◆ Exercise requirements: Write out again, unaltered, the lines from the start through the line containing "COL=S.collection".
[START Data shown]
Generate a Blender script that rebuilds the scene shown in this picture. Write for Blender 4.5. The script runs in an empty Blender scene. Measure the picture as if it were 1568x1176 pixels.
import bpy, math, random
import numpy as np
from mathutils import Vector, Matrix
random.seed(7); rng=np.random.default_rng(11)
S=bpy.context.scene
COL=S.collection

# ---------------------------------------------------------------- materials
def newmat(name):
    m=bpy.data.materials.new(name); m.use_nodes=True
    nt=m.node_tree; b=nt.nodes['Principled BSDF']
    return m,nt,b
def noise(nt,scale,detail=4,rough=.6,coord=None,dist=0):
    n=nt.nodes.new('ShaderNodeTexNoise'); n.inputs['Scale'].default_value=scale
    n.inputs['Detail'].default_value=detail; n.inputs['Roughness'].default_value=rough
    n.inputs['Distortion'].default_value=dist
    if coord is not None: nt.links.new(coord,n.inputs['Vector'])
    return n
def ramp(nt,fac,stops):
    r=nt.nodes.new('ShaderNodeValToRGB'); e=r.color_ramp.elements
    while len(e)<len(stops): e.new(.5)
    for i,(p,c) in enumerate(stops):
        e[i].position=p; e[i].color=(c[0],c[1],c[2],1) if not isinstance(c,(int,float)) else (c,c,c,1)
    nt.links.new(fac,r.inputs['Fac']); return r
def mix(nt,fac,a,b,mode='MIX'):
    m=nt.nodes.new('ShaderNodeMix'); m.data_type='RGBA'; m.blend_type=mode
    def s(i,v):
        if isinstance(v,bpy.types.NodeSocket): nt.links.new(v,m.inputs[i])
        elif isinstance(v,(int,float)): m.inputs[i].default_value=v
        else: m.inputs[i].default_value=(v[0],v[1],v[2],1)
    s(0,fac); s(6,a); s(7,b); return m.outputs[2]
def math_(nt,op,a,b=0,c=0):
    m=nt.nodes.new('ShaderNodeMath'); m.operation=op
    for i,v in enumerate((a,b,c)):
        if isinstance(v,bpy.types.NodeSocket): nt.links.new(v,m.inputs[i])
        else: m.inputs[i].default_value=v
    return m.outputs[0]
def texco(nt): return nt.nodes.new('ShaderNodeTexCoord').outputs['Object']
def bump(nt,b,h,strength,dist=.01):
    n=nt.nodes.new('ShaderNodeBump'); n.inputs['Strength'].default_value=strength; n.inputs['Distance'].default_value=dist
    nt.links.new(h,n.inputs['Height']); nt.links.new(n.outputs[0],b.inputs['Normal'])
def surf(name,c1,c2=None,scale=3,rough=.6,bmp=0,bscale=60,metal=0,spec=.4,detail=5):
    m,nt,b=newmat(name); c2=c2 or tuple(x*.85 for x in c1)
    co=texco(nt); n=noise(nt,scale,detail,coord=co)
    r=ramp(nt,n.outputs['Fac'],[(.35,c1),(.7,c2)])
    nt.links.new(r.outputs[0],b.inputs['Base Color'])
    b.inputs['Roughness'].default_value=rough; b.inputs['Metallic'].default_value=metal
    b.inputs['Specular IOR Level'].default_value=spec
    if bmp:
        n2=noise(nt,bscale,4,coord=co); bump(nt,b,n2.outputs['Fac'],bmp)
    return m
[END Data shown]
◆ Response for this exercise:
Generate a Blender script that rebuilds the scene shown in this picture. Write for Blender 4.5. The script runs in an empty Blender scene. Measure the picture as if it were 1568x1176 pixels.
import bpy, math, random
import numpy as np
from mathutils import Vector, Matrix
random.seed(7); rng=np.random.default_rng(11)
S=bpy.context.scene
COL=S.collection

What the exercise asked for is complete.